Is Spelling a Cultural Activity?

Well, it is now. The final round of the South Asian Spelling Bee takes place this weekend.

JEWEL SAMAD/AFP/Getty Images
JEWEL SAMAD/AFP/Getty Images

The first time I heard about the South Asian Spelling Bee, the conversation sounded something like a vaudeville routine gone wrong:

“Did you hear about the South Asian Spelling Bee?”

“You mean, did I hear that South Asians keep winning the national spelling bee …”

“No, I mean did you hear about the spelling bee that’s just for South Asians.”

“What’s the punch line?”

“There isn’t one. It’s a real spelling bee.”

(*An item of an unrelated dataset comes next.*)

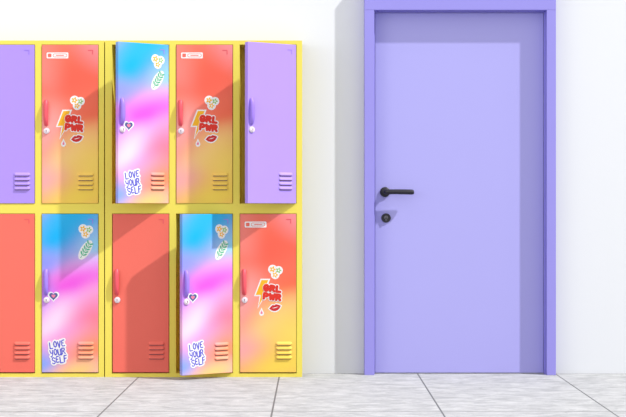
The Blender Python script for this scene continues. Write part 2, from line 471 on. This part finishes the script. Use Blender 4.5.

This exchange got me thinking again about a piece called “Indian Americans: The New Model Minority,” which ran in Forbes magazine earlier this year without a hint of irony. There’s one line from the story that stands out in my mind as a real gem: “Most Americans know only one thing about Indians—they are really good at spelling bees.”

While I take issue with that statement and the model minority label, there’s definitely a trend here. For starters, close to 11 percent of the participants at the last Scripps National Spelling Bee—the queen bee—were of South Asian descent, and 6 out of the 10 most recent champions are Indian-American. And now there’s a national spelling bee specifically for South Asians.

So what gives? I’ve stumbled on plenty of snarky answers like, “If you can spell a name like Shivashankar, you’re already a step closer to being able to spell anything.” Another personal favorite is “Indian-American parents are obsessed with academics—they force their kids to do it.” But as far as I’m concerned, these aren’t real answers.